Ferhat Sarıkaya iddianame yazdığı için mesleğinden men edildiğinde, ‘
bağımsızlık, onur, milliyetçilik, devlet’ gibi hukuktan yoksun kaldığında tamamen salçalı hamasetin menüsüne dáhil olacak kavramları cömertçe kullananların hiçbiri sesini çıkarmamıştı.
Bizde hukuk yerin
e devleti tutmak, acaba evrensel hukuka karşı silahlı bürokrasinin işaretlerine göre hareket etmek anlamına mı geliyor?
Adalet, özünde bir vicdan temsiliyeti değil mi?
Savcı Sarıkaya’ya yapılan haksızlığa karşı çıkmayan, ses yükseltmeyen,
itiraz etmeyen vicdanın, ‘hukuksal bir vicdan’ olduğuna ne kadar inanabiliriz?
* * *
Mithat Sancar ile Eylem Ümit Atılgan’ın çalışmasını okurken insan, hukuk fakültelerinin yetersiz eğitiminin de ittirmesiyle,
toplum olarak yeryüzü standartlarında çok gelişmiş bir hastaneyi bırakıp, bir mezra üfürükçüsünün yanlış adresinde mi kayboluyoruz diye düşünüyor...
Çünkü
Sami Selçuk’un da söylediği gibi, ‘yargının işi yurdu ve ulusu kurtarmak değil, hukuku kurtarmak’ olmalı...

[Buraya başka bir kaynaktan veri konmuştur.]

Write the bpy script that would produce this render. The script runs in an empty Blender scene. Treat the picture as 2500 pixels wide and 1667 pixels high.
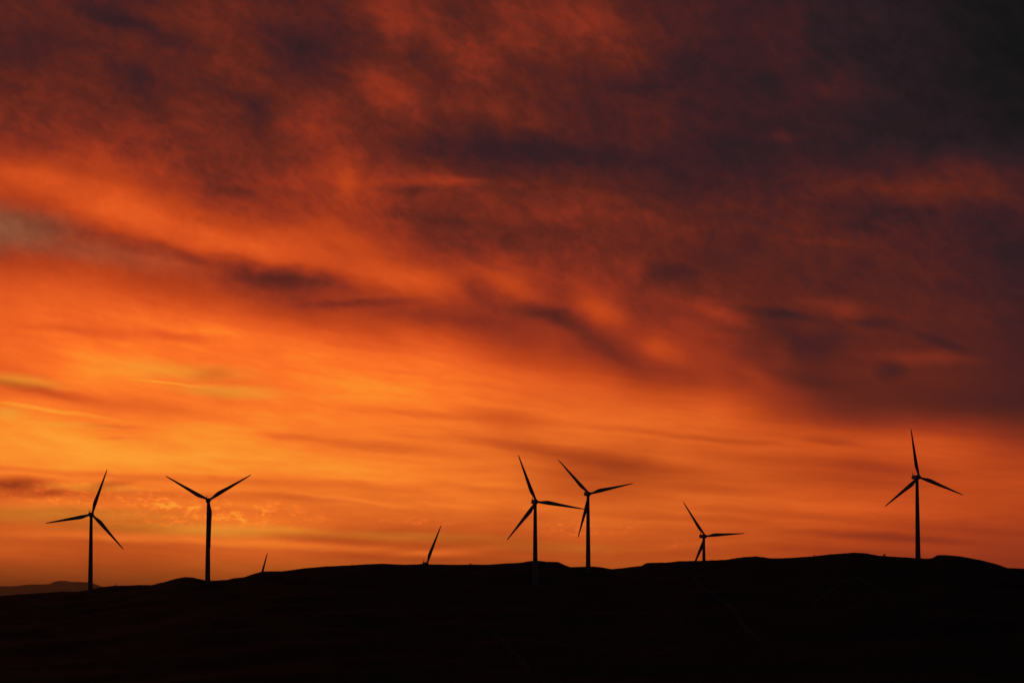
import bpy, bmesh, math, random
import numpy as np
from mathutils import Vector, Matrix, noise

random.seed(7)
scene = bpy.context.scene
C = scene.collection
R = math.radians

# ------------------------------------------------------------------ camera
W_PX, H_PX = 2500.0, 1667.0            # the photograph's own pixel size, used to turn sightings into bearings
FOV = R(20.0)
F = (W_PX / 2) / math.tan(FOV / 2)     # focal length in those pixels
HORIZON = 1441.0                       # image row of eye level
PITCH = math.atan((HORIZON - H_PX / 2) / F)

cam_d = bpy.data.cameras.new("camera")
cam_d.sensor_fit = 'HORIZONTAL'
cam_d.angle = FOV
cam_d.clip_start = 0.5
cam_d.clip_end = 200000
cam = bpy.data.objects.new("camera", cam_d)
C.objects.link(cam)
cam.location = (0, 0, 0)
cam.rotation_euler = (R(90) + PITCH, 0, 0)
scene.camera = cam

scene.view_settings.view_transform = 'Standard'
scene.view_settings.look = 'None'
scene.view_settings.exposure = 0
scene.view_settings.gamma = 1
scene.cycles.use_denoising = True
scene.cycles.volume_bounces = 0
scene.cycles.max_bounces = 3


def ray(x, y):
    """world direction, scaled so that the horizontal distance is 1, of a sighting"""
    X, Y = (x - W_PX / 2) / F, (H_PX / 2 - y) / F
    d = Vector((X, math.cos(PITCH) - Y * math.sin(PITCH), math.sin(PITCH) + Y * math.cos(PITCH)))
    return d / math.hypot(d.x, d.y)


def at(x, y, dist):
    return ray(x, y) * dist


def uv(x, y):
    """bearing of a sighting as tangents on the vertical plane due north, in hundredths of F"""
    r = ray(x, y)
    return (r.x / r.y * F / 100, r.z / r.y * F / 100)


def lin(c):
    c = c / 255.0
    return c / 12.92 if c <= 0.04045 else ((c + 0.055) / 1.055) ** 2.4


# ------------------------------------------------------------------ sky (world)
world = bpy.data.worlds.new("World")
scene.world = world
world.use_nodes = True
nt = world.node_tree
nt.nodes.clear()
L = nt.links


def nd(kind, **kw):
    n = nt.nodes.new(kind)
    for k, v in kw.items():
        setattr(n, k, v)
    return n


def put(sock, v):
    if isinstance(v, bpy.types.NodeSocket):
        L.new(v, sock)
    else:
        sock.default_value = v


def m(op, a, b=None, c=None, clamp=False):
    n = nd('ShaderNodeMath', operation=op, use_clamp=clamp)
    put(n.inputs[0], a)
    if b is not None:
        put(n.inputs[1], b)
    if c is not None:
        put(n.inputs[2], c)
    return n.outputs[0]


def smooth(x, a, b, lo=0.0, hi=1.0):
    n = nd('ShaderNodeMapRange', interpolation_type='SMOOTHSTEP')
    put(n.inputs[0], x)
    for i, v in enumerate((a, b, lo, hi)):
        put(n.inputs[i + 1], v)
    return n.outputs[0]


def comb(x, y, z=0.0):
    n = nd('ShaderNodeCombineXYZ')
    for i, v in enumerate((x, y, z)):
        put(n.inputs[i], v)
    return n.outputs[0]


def sep(v):
    n = nd('ShaderNodeSeparateXYZ')
    put(n.inputs[0], v)
    return n.outputs


def vm(op, a, b):
    n = nd('ShaderNodeVectorMath', operation=op)
    put(n.inputs[0], a)
    put(n.inputs[1], b)
    return n.outputs[0]


def turned(vec, angle, sx, sy, off=(0, 0), sz=1.0):
    """coordinates turned by angle (degrees, clockwise in the sky) and squeezed"""
    n = nd('ShaderNodeMapping', vector_type='TEXTURE')
    put(n.inputs['Vector'], vec)
    n.inputs['Location'].default_value = (off[0], off[1], 0)
    n.inputs['Rotation'].default_value = (0, 0, -R(angle))
    n.inputs['Scale'].default_value = (sx, sy, sz)
    return n.outputs[0]


def fbm(vec, scale, detail=5, rough=0.55, w=0.0, col=False, dist=0.0):
    n = nd('ShaderNodeTexNoise', noise_dimensions='4D')
    put(n.inputs['Vector'], vec)
    n.inputs['W'].default_value = w
    n.inputs['Scale'].default_value = scale
    n.inputs['Detail'].default_value = detail
    n.inputs['Roughness'].default_value = rough
    n.inputs['Distortion'].default_value = dist
    return n.outputs['Color' if col else 'Fac']


tc = nd('ShaderNodeTexCoord')
dx, dy, dz = sep(tc.outputs['Generated'])
front = m('MAXIMUM', dy, 0.08)
U0 = m('MULTIPLY', m('DIVIDE', dx, front), F / 100)
V0 = m('MULTIPLY', m('DIVIDE', dz, front), F / 100)
P0 = comb(U0, V0)
az = m('MULTIPLY', m('ARCTAN2', dx, dy), 180 / math.pi)
el = m('MULTIPLY', m('ARCSINE', dz), 180 / math.pi)

# the air stirs every cloud edge: big slow swirls, then finer ones; flatter towards the horizon
low = smooth(V0, uv(1250, 1050)[1], uv(1250, 500)[1])        # 0 in the low streaky sky, 1 in the lumpy high sky
w1 = vm('SUBTRACT', fbm(turned(P0, 12, 2.2, 1.0), 0.75, 3, 0.5, 1.3, True), (0.5, 0.5, 0.5))
w2 = vm('SUBTRACT', fbm(turned(P0, 14, 2.0, 0.9), 2.3, 4, 0.6, 4.1, True), (0.5, 0.5, 0.5))
ampx = m('MULTIPLY_ADD', low, 0.35, 0.60)
ampy = m('MULTIPLY_ADD', low, 0.36, 0.14)
fa = m('MULTIPLY_ADD', low, 0.40, 0.20)
P1 = vm('ADD', P0, vm('MULTIPLY', w1, comb(ampx, ampy, 0.0)))
P = vm('ADD', P1, vm('MULTIPLY', w2, comb(fa, m('MULTIPLY', fa, 0.7), 0.0)))
U, V, _z = sep(P)

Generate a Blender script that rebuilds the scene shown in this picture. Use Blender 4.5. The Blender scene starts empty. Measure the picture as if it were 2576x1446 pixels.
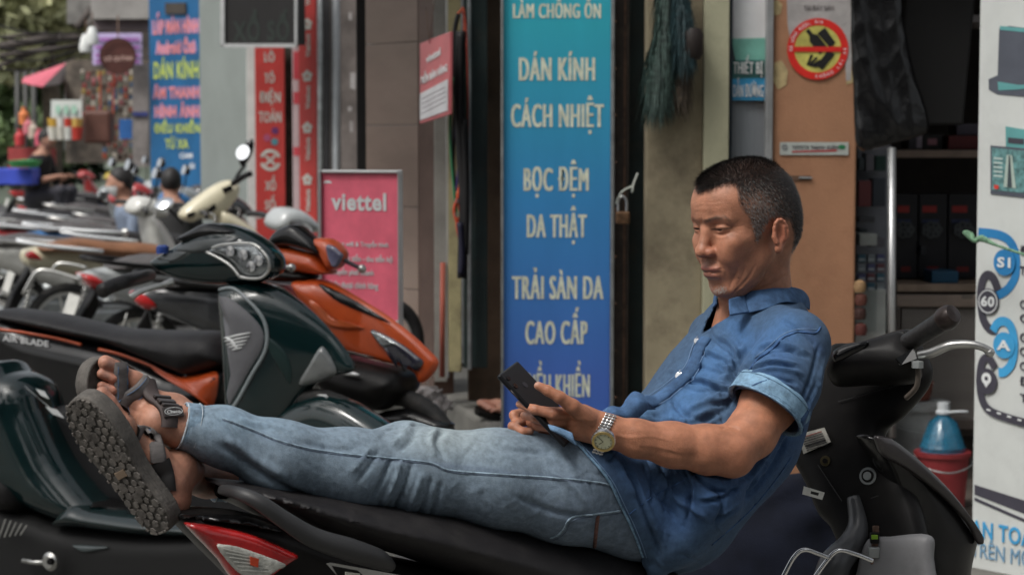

Yargı yurdu ve ulusu kurtarmaya kalktıkça,
Türkiye Avrupa İnsan Hakları Mahkemesi’nde en çok mahkûm olan ülkelerden biri olmaya devam ediyor, çünkü ortalıkta hukuku kurtaracak kimse kalmıyor.
Kalsa, Ferhat Sarıkaya olayında hukuksal vicdan bu kadar sağırlaşmazdı.